◆ STORED DATA ◆
------------------------------------

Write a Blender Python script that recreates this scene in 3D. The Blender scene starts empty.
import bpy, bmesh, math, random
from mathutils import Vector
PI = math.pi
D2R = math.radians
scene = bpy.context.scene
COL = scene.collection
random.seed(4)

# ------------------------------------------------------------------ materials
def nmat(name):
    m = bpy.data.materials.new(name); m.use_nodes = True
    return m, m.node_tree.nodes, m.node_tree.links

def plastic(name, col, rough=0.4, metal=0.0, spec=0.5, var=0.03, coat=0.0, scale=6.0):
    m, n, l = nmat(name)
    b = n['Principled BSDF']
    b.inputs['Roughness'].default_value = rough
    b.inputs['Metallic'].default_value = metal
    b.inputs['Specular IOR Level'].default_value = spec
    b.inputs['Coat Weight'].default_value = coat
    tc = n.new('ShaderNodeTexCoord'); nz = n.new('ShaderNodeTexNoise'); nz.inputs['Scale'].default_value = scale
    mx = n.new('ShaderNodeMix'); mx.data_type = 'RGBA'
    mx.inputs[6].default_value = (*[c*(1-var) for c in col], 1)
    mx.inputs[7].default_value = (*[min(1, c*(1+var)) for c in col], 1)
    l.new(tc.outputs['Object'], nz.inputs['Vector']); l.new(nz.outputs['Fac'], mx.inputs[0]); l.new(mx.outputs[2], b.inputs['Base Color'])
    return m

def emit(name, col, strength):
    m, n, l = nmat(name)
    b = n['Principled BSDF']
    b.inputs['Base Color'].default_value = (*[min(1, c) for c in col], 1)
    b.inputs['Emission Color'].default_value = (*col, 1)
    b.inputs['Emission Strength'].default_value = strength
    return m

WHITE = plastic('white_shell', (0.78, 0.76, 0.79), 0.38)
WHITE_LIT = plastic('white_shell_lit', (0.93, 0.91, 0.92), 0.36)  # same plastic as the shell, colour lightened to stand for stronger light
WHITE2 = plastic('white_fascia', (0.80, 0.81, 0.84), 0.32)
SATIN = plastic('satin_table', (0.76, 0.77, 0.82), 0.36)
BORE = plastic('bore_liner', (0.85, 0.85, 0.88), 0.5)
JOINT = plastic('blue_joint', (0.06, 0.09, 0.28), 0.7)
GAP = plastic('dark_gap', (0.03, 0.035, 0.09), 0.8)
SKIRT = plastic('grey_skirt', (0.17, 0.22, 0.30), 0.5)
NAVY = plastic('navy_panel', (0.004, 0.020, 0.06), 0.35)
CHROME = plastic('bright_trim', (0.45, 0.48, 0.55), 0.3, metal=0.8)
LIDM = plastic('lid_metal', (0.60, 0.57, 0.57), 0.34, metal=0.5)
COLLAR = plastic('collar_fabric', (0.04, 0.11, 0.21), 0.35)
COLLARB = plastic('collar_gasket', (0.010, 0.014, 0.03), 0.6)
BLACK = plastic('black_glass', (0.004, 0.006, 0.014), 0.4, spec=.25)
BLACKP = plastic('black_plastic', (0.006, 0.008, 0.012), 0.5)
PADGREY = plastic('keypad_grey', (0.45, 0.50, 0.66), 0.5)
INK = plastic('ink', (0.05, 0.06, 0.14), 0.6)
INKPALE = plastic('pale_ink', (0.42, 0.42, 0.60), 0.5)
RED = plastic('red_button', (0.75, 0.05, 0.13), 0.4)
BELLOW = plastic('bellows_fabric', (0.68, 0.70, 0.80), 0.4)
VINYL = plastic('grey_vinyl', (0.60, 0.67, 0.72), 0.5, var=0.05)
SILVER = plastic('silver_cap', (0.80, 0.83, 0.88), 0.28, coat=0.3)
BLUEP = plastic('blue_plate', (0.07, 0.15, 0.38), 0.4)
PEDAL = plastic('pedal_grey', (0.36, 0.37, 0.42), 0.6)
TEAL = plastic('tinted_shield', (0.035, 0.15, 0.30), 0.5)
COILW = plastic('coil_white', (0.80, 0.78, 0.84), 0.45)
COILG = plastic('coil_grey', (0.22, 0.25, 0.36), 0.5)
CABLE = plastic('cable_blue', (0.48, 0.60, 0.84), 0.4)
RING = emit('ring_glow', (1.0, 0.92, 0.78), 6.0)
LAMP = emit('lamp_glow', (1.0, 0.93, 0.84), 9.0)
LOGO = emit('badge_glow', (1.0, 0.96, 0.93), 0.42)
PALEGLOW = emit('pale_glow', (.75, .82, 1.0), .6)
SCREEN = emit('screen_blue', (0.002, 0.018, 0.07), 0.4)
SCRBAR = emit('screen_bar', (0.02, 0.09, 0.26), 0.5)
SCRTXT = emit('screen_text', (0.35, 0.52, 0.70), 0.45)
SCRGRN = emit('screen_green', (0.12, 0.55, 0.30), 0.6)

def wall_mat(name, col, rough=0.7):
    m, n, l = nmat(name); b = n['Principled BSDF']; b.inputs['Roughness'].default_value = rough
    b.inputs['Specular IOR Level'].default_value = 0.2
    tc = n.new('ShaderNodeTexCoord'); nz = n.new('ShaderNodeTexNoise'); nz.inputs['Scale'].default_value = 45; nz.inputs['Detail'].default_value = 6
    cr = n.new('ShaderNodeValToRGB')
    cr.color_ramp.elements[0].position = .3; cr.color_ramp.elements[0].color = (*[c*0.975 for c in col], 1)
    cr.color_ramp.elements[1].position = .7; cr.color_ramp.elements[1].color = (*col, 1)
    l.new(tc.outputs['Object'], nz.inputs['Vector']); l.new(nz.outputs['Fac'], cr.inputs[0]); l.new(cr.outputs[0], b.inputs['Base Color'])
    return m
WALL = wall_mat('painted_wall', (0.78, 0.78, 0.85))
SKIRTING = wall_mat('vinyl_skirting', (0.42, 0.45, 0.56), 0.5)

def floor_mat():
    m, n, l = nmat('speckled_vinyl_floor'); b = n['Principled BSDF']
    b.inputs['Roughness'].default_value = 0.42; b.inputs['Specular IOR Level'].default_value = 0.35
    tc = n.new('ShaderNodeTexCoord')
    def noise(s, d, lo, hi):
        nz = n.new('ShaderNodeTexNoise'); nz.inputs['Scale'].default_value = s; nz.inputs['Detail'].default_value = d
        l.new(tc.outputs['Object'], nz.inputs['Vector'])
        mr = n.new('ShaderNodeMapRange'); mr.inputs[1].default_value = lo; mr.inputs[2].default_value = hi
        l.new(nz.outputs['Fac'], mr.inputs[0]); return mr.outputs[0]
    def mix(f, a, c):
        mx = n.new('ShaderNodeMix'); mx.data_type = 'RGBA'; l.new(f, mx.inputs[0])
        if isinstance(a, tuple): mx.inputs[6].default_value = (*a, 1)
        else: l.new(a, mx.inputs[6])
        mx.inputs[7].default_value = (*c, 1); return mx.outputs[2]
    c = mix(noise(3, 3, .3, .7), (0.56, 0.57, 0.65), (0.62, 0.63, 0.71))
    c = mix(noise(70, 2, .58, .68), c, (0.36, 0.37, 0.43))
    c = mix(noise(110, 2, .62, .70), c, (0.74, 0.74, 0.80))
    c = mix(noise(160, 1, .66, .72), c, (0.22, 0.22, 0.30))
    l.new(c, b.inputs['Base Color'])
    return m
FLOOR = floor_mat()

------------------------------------

◆ GIVEN REQUEST ◆
Write out, unaltered, the lines from the opening of the listing through the line that includes "random.seed(4)".

◆ TASK RESPONSE ◆
Write a Blender Python script that recreates this scene in 3D. The Blender scene starts empty.
import bpy, bmesh, math, random
from mathutils import Vector
PI = math.pi
D2R = math.radians
scene = bpy.context.scene
COL = scene.collection
random.seed(4)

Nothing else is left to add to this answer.